Tipik bir sınıf oturumunun son bölümünde, öğrencilerinize konuyla ilgili hazırlamış olduğunuz oyun malzemeleri vermek, onların yeni bir şeye hakim olmanın tatlı ödülünü hissetmelerini sağlamak önemlidir. Bunu öğretmenler düşünmelidir. Çocukların kullanmayı sevecekleri bir dizi oyunu öğretmenler veya öğretmen grupları (zümreler) hazırlayabilir. Yaklaşan bir sınav için sınava hazırlanmayı oyunla sağlamak ne kadar eğlenceli ve öğretici olurdu!

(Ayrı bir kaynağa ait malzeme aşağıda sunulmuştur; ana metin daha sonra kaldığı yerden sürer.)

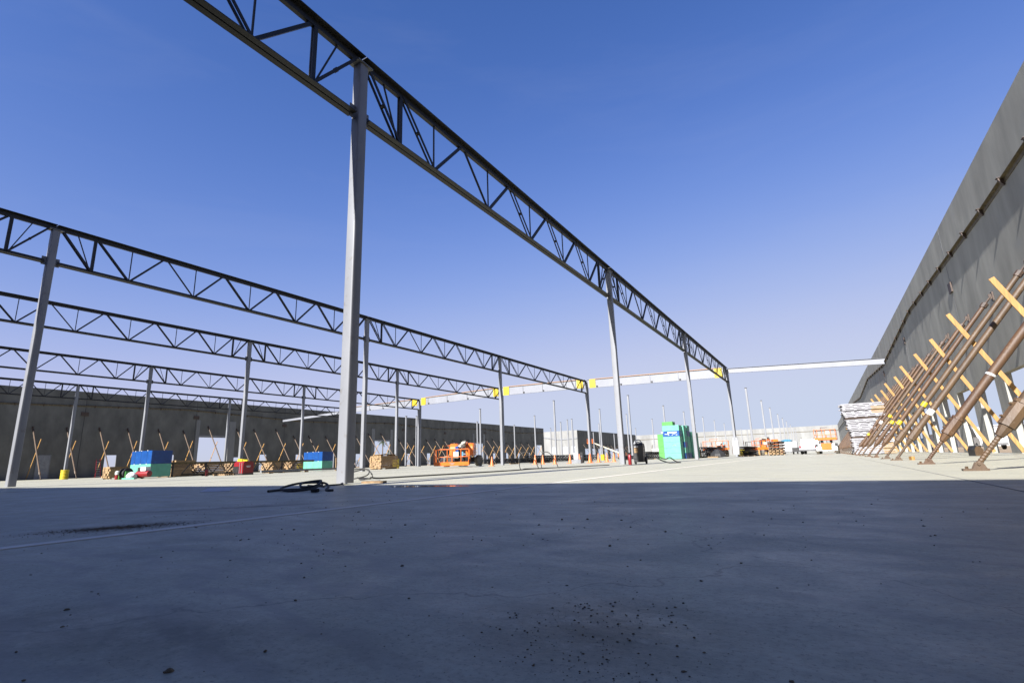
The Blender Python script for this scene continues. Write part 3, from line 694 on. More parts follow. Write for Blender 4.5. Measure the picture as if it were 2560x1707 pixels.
# ------------------------------------------------------------------ column guards
def guard(x, y, where, hh=.95):
    g = MB().tube((0, 0, 0), (0, 0, hh), .34, n=16, cap=False).tube((0, 0, 0), (0, 0, hh), .30, n=16, cap=False)
    for z in (.05, .3, .6, hh-.05): g.lathe([(.34, z-.03), (.36, z-.02), (.36, z+.02), (.34, z+.03)], n=16)
    tag(g.build('column_guard', MT['yellow'], None, (x, y, 0), 0, True), 'yellow plastic guard around '+where, 'guard', 'yellow column guards')
guard(TX[4], YR[1], 'the column left of the blue bundles, by the left edge'); guard(TX[2], YR[2], 'the column beside the lumber stack')
guard(TX[2], YR[1], 'the column behind the red job box', .8); guard(TX[3], YR[2], 'the column left of the second blue bundle'); guard(-31.5, 83, 'a slim far column behind the traffic cones')

# ------------------------------------------------------------------ wrapped bundles
def bundle(x, y, w, l, z0, h, m, label, group, straps=True, name='wrapped_bundle'):
    """w along X, l along Y, corner (x, y) = near right"""
    g = thing(name, label, 'bundle', (x-w/2, y+l/2, z0), 0, group)
    b = MB()
    e = .03
    b.prism([(-w/2+e, -l/2), (w/2-e, -l/2), (w/2, -l/2+e), (w/2, l/2-e), (w/2-e, l/2), (-w/2+e, l/2), (-w/2, l/2-e), (-w/2, -l/2+e)], 0, h-.012, 'z')
    b.build('bundle_body', MT[m], g)
    if straps:
        for t in (-.3, 0, .3):
            s = MB().bx(w*t-.012, w*t+.012, -l/2-.006, -l/2-.001, 0, h-.02); s.bx(w*t-.012, w*t+.012, -l/2-.006, l/2, h-.012, h-.006)
            s.build('strap', MT['suv_paint'] if m == 'blue' else MT['grey'], g)
            MB().box((w*t, -l/2+.04, h), (.10, .10, .05)).build('edge_protector', MT['white'], g)
    return g
for i, (x, y, w) in enumerate(((-40.6, 19.2, 'left stack, left of the stored girder'), (-43.4, 36.2, 'right stack, left of the nearest column'))):
    bundle(x, y, 2.8, 1.4, .08, .9, 'mint', 'mint green wrapped bundle at the bottom of the '+w, 'wrapped bundles by the left wall')
    bundle(x, y, 2.8, 1.4, .98, .92, 'blue', 'bright blue wrapped bundle on top of the '+w, 'wrapped bundles by the left wall')
# big foam stack
def foam(ix, levels, x, y, w, l, h, mats, where):
    for k in range(levels):
        bundle(x, y, w, l, .03+k*h, h, mats[k], f'{ {"mint": "mint green", "blue": "blue printed", "green": "bright green"}[mats[k]] } foam bundle, {nth(k)} from the floor in the {where}', 'foam bundles in the tall green stack', False, 'foam_bundle')
foam(0, 6, -12.35, 54.5, 1.68, 1.25, .56, ['mint', 'mint', 'mint', 'mint', 'blue', 'mint'], 'front stack')
foam(1, 6, -12.2, 55.9, 1.95, 1.25, .56, ['blue', 'mint', 'blue', 'mint', 'mint', 'mint'], 'second stack back')
foam(2, 6, -12.2, 57.4, 1.95, 1.3, .57, ['blue', 'mint', 'mint', 'mint', 'blue', 'mint'], 'third stack back')
foam(3, 5, -12.1, 59.0, 1.95, 1.3, .56, ['mint', 'mint', 'mint', 'mint', 'mint'], 'fourth stack back')
foam(4, 5, -12.0, 60.6, 1.95, 1.3, .55, ['mint', 'mint', 'mint', 'mint', 'mint'], 'rearmost right stack')
foam(5, 4, -14.45, 57.5, .95, 1.25, .66, ['green', 'green', 'green', 'green'], 'left rear stack')
bundle(-13.1, 55.2, 1.1, 1.1, .03+6*.56, .42, 'green', 'bright green foam bundle topping the front of the tall stack', 'foam bundles in the tall green stack', False, 'foam_bundle')
# printed wrap on the blue bundle of the front stack: white marks
pr = [o for o in bpy.data.objects if o.get('label', '').startswith('blue printed foam bundle, fifth from the floor in the front stack')][0]
for (u, z, w, h) in ((-.88, .44, .22, .08), (.12, .40, .92, .12), (-.42, .24, .44, .045), (-.25, .14, .16, .035), (.12, .15, .10, .05), (.30, .27, .26, .055), (.55, .15, .16, .05)):
    MB().bx(u-w/2, u+w/2, -.632, -.626, z-h/2, z+h/2).build('printed_mark', MT['white'], pr)
for fx, fz in ((.25, 2.0),):
    pr2 = [o for o in bpy.data.objects if o.get('label', '').startswith('mint green foam bundle, third from the floor in the front stack')][0]
    MB().prism([(.02, .14), (.16, .30), (.34, .30), (.44, .14), (.38, .14), (.30, .24), (.18, .24), (.10, .14)], -.632, -.627, 'y').build('printed_mark', MT['grey'], pr2)

# ------------------------------------------------------------------ lumber
plank_me = {}
def plank(l, w, h, m):
    k = (l, w, h, m)
    if k not in plank_me: plank_me[k] = MB().box((0, 0, h/2), (w, l, h)).mesh('plank', MT[m])
    return plank_me[k]
def lumber_stack(x, y, nw, nh, w, l, h, label, seed, ms=('wood', 'wood2', 'wood'), gap=.012, skew=.05):
    rnd = random.Random(seed)
    g = thing('lumber_stack', label, 'lumber', (x, y, 0), 0, 'lumber stacks by the left wall')
    for yb_ in (-l/2+.15, l/2-.15): MB().bx(-nw*w/2, nw*w/2, yb_-.05, yb_+.05, 0, .09).build('bearer', MT['wood2'], g)
    for j in range(nh):
        for i in range(nw):
            inst('plank', plank(l, w-gap, h-gap, ms[rnd.randrange(len(ms))]), g, ((i-nw/2+.5)*w+rnd.uniform(-.01, .01), rnd.uniform(-skew, skew), .09+j*h))
    return g
lumber_stack(-35.2, 36.4, 6, 8, .23, 2.2, .14, 'lumber stack beside the yellow column guard, end grain towards the viewer', 1)
lumber_stack(-35.3, 36.6, 4, 1, .25, 2.0, .06, 'few loose planks on top of the lumber stack by the yellow guard', 2).location.z = 1.20
lumber_stack(-45.5, 19.7, 5, 5, .22, 2.2, .16, 'lumber stack at the left of the first blue bundle', 3)
lumber_stack(-46.0, 23.6, 11, 8, .24, 1.5, .15, 'wide lumber stack behind the stored girder, just right of the first blue bundle', 4, ('wood', 'wood', 'wood2'), .025, .15)
lumber_stack(-46.0, 26.2, 10, 7, .24, 1.5, .15, 'lumber stack behind the stored girder, second from the left', 5, ('wood', 'wood', 'wood2'), .025, .15)
lumber_stack(-46.5, 29.0, 9, 6, .24, 1.5, .15, 'lumber stack behind the stored girder, left of the red job box', 7, ('wood', 'wood2'), .025, .15)
lumber_stack(-44.6, 31.6, 7, 6, .24, 1.2, .16, 'lumber stack behind the stored girder, right of the red job box', 8, ('wood', 'wood', 'wood2'), .02, .1)
lumber_stack(-45.0, 33.9, 7, 6, .22, 1.2, .16, 'lumber stack behind the stored girder, next to the second blue bundle', 6, ('wood', 'wood2'), .02, .1)
tag(MB().bx(-.6, .6, -.02, .02, 0, 1.22).bx(-.6, .6, .03, .07, 0, 1.2).build('strand_board', MT['osb'], None, (-41.0, 36.4, 0), R(-88)), 'brown strand board sheet standing right of the second blue bundle', 'board')
def pallet(x, y, z, label, rz=0, group=None):
    g = thing('pallet', label, 'pallet', (x, y, z), rz, group)
    for i in range(6): inst('slat', plank(1.0, .13, .02, 'wood'), g, ((i-2.5)*.19, 0, .115))
    for i in (-1, 0, 1): MB().bx(-.55, .55, i*.42-.045, i*.42+.045, .0, .114).build('stringer', MT['wood2'], g)
    return g
pallet(-37.0, 22.4, 0, 'small wooden pallet on the slab between the red extinguisher and the red box', .2)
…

Şunu da anlıyorum; öğretmenlerin çoğu eğitim teknolojilerini ve özellikle bilgisayarla programlar yapma becerisi açısından uygun olmayabilir. Ama zor değil; biraz zaman ayırarak her öğretmen dersine özgü oyunlar da üretebilir, hazır oyunlardan da faydalanabilir.
Öğretmenler Neler Yapabilir?
Video Oyunları ve Çocuklar – Öğretmenler için kullanabilecek en iyi örnek uygulamalardan biri Kahoot’tur. Kahoot, öğretmeni oyun hazırlamak veya yarışma düzenlemek gibi etkinlikler için çok uygun bir programdır.
Öğrencilerinizi küçük gruplara ayırın. Metnin belirli bir bölümünü incelemelerini veya öğrenmelerini sağlayın ve daha sonra onları materyal üzerinde test etmek için Kahoots kullanın. Kahoot harika yarışmalar düzenlemek için ideal bir ortam sağlar. Öğrenme uygulamaları ile çocukları Kahoot ile meşgul edebilirsiniz.
Pratik yapmak için çok fazla oyun var. Muhtemelen daha fazla eğleneceksiniz ve sesinizin monotonluğundan bir mola vermekten mutluluk duyacaklardır.
Peki sizi sınıfınızda eğitici hangi oyunları kullanıyorsunuz?